Hay un cumpleaños en mi casa que se celebra todos los 25 de diciembre en la noche con una fiesta repleta de amistades, y tenemos por costumbre hacer las compras para dicha fiesta el mismo día, a pesar de que la ciudad entera duerme una siesta perpetua bajo el diáfano sol estival, recuperándose de las emociones de la víspera y del agotamiento de los frenéticos días previos a la Navidad; una siesta apenas matizada con las voces y ruidos de los niños que experimentan en patios y calles con sus nuevas bicicletas, sus juguetes a pila (que durarán un suspiro) e instrumentos musicales, bendición del barrio.
En este curioso peregrinaje anual vamos siempre a la Vega Central, donde hacia el mediodía del 25 permanece perezosamente abierta la mitad de los locales. ¡Qué lugar de novela!
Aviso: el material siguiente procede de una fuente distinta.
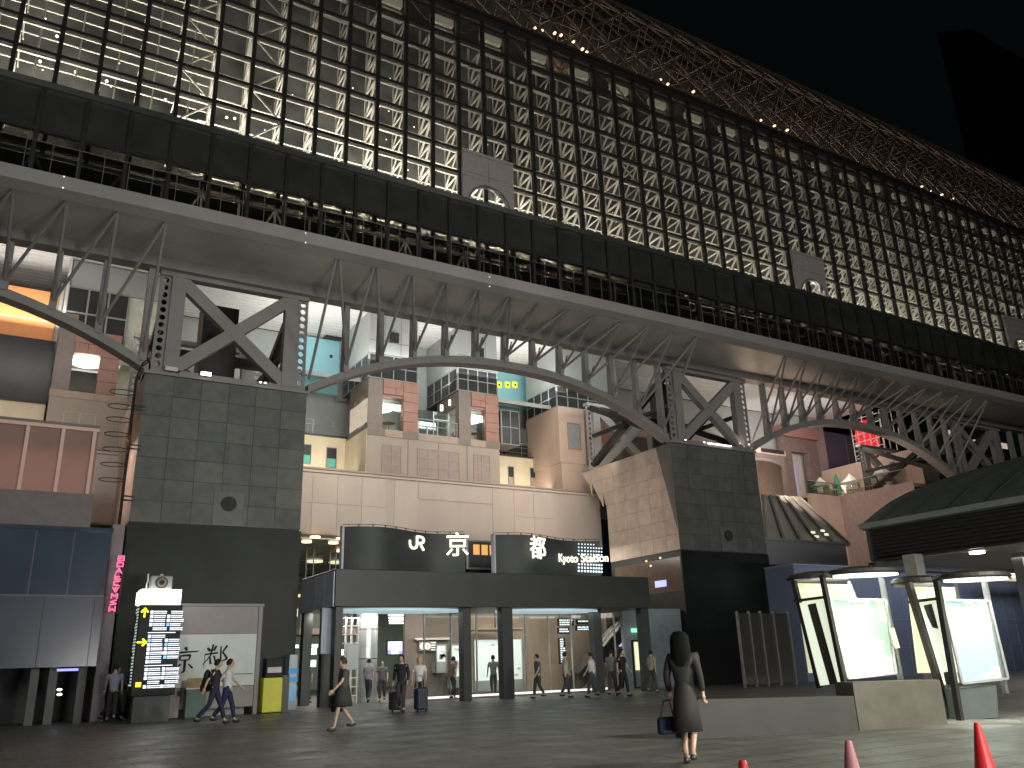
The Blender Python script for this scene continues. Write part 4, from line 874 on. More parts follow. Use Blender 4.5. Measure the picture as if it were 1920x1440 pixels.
# ================================================================ concourse behind the entrance
cc = thing('concourse_ceiling', 'reflective concourse ceiling with round downlights left of the station sign', 'ceiling', (20, 45, 7.7))
B(-14, 29.5, 42.55, 62, 7.75, 7.9).build('panel', mat('ceiling_panel', (.35, .36, .3), .25, .3, var=.3, scale=1.5), cc)
for (px, py) in ((591, 1007), (575, 1016), (625, 1018), (640, 1010), (638, 1033), (590, 1053), (632, 1055)):
    p = at(px, py, Z=7.7); MB().tube((p.x, p.y, 7.66), (p.x, p.y, 7.745), .26 if py < 1040 else .5, 20).build('downlight', 'warm' if py < 1040 else 'ywin', cc)
ch = thing('concourse_wall', 'tan and brown inner wall of the concourse seen through the entrance', 'wall', (20, 38, 0))
def wallpx(px0, px1, Y, z0, z1, mm, nm='panel', par=ch, d=.2, py=1220):
    return B(at(px0, py, Y=Y).x, at(px1, py, Y=Y).x, Y, Y+d, z0, z1).build(nm, mm, par)
wallpx(759, 874, 36.6, 0, 4.6, 'brwall', 'brown_panel'); wallpx(874, 1168, 38.2, 0, 4.6, 'tanwall', 'tan_panel'); wallpx(1140, 1175, 36.2, 0, 4.6, 'brwall', 'brown_panel')
B(-14, 31, 60, 60.3, 0, 7.7).build('far_wall', mat('far_green_wall', (.2, .25, .2), .5), ch)
wallpx(560, 660, 45, 3.4, 5.0, 'gglass', 'balcony_front', d=.1); wallpx(540, 700, 44.9, 5.0, 5.15, mat('brass_rail', (.6, .48, .2), .4), 'balcony_rail', d=.1); wallpx(560, 700, 44.8, 3.1, 3.4, 'brown', 'balcony_slab', d=3)
for px in (566, 580, 612, 623, 650): wallpx(px, px+1.5, 44.7, 3.4, 7.6, 'mull', 'balcony_post', d=.06)
dr = thing('service_door', 'grey wall with green exit sign and a lit yellow window at the right of the entrance', 'door', (27, 33.5, 0))
a, b_ = at(1170, 1200, Y=33.4).x, at(1210, 1200, Y=33.4).x
B(a, b_+2.4, 33.4, 33.6, 0, 3.7).build('wall', mat('cool_grey_wall', (.3, .34, .38), .5), dr)
p0, p1 = at(1189, 1204, Y=33.35), at(1205, 1256, Y=33.35); B(p0.x, p1.x, 33.34, 33.39, p1.z, p0.z).build('lit_window', 'ywin', dr); fm = MB(); frame_box(fm, p0.x-.15, p1.x+.06, 33.3, .05, p0.z+.1, .06, .09); fm.build('frame', 'mull', dr)
p = at(1189, 1182, Y=33.35); B(p.x-.16, p.x+.16, 33.28, 33.38, p.z-.09, p.z+.09).build('exit_sign', 'greenl', dr)
# glass kiosks
def kiosk(lab, px0, px1, Y, py0, py1, mm='kiosk'):
    xa, xb_, za, zb_ = at(px0, 1240, Y=Y).x, at(px1, 1240, Y=Y).x, at((px0+px1)/2, py1, Y=Y).z, at((px0+px1)/2, py0, Y=Y).z
    t_ = thing('lit_kiosk', lab, 'kiosk', ((xa+xb_)/2, Y, 0)); fm = MB(); frame_box(fm, xa, xb_, Y-.03, max(za, .02), zb_, .05, .07); fm.build('frame', 'metal', t_)
    B(xa+.05, xb_-.05, Y+.05, Y+.1, max(za, .02)+.05, zb_-.05).build('panel', mm, t_); B(xa, xb_, Y, Y+.5, max(za, .02)-.0, max(za, .02)+.5).build('base', 'greyp', t_)
    s_ = MB()
    for k in range(7): x = random.uniform(xa+.15, xb_-.25); z = random.uniform(za+.6, zb_-.2); s_.box(x, x+random.uniform(.1, .3), Y-.01, Y+.049, z, z+random.uniform(.04, .12))
    s_.build('notices', 'white', t_); return t_
kiosk('narrow pale lit panel beside the question mark sign', 817, 838, 36.2, 1207, 1262)
kiosk('narrow pale lit panel just left of the second canopy column', 845, 868, 36.2, 1207, 1290)
kiosk('wide pale lit counter window under the dark oval hood', 888, 981, 36.8, 1197, 1296)
hd = thing('oval_hood', 'dark flat oval hood over the lit counter window', 'hood', (19, 36.6, 3)); p = at(932, 1184, Y=36.6); MB().lathe([(.1, 0), (1.35, .03), (1.4, .07), (1.2, .12), (.1, .16)], p, 24, 1, .7).build('shell', 'brown', hd); MB().tube(p+Vector((-.1, 0, .1)), (p.x-.1, p.y, 4.6), .03, 6).build('stem', 'mull', hd)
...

Los locatarios tienen un humor particular, una mirada calculadora y la broma aguda a flor de labios. Esta vez llevo de paseo a una amiga parisina con su guagua de siete meses colgada al pecho; sé muy bien que este jardín tercermundista de exuberante bonanza visual y olfativa le fascinará. A la Vega le encanta ella, una espigada belleza rubia con un chiquillo de afiche en andas; las locatarias le hablan en el idioma universal de las sonrisas y los tiernos arrumacos al niño. Nos abrimos paso entre cargadores de ojos vidriosos, incontables cachorritos de gato en brutal campaña de supervivencia, sombríos pasajes repletos de mercadería peruana y, hacia el fondo, todo el vergel de Chile sobre mesones y cajas. La europea no cabe en sí: la abundancia, calidad y economía de frutas y verduras es algo que jamás gozará en los refinados salones de la Ciudad Luz. Terminamos nuestras compras con una caja de enormes frutillas, melones surtidos, una sandía, grandes ramos de albahaca, chirimoyas a punto, limones de lujo, kilos de guindas y cerezas, paltas maduras, tomates rojos y de verdad, jengibre fresco.
A continuación vamos a la Pérgola de las Flores, en la avenida La Paz, a comprar algún ramo para engalanar la fiesta. En el trayecto le explico que las pergoleras son un gremio orgulloso y con historia, que se lucen públicamente en cada funeral importante arrojando un diluvio de pétalos al paso del cortejo, y que de su tradición se hizo la única obra de teatro musical chileno (bellísima, por lo demás) que valga la pena conocer. En la pérgola, las mujeres se acercan a conocer a la extranjera y su niño dorado; mientras compro un soberbio ramo de gladiolos granate, a ella tres locatarios le regalan cada uno un ramillete de flores amarillas. Ella enmudece de emoción. Yo sé que esta bella mujer francesa jamás olvidará su paso por Santiago, gracias en parte a una somnolienta mañana de diciembre en que alguien la internó por los maravillosos e inconmensurables laberintos del pueblo chileno, pueblo alegre, confiado y generoso.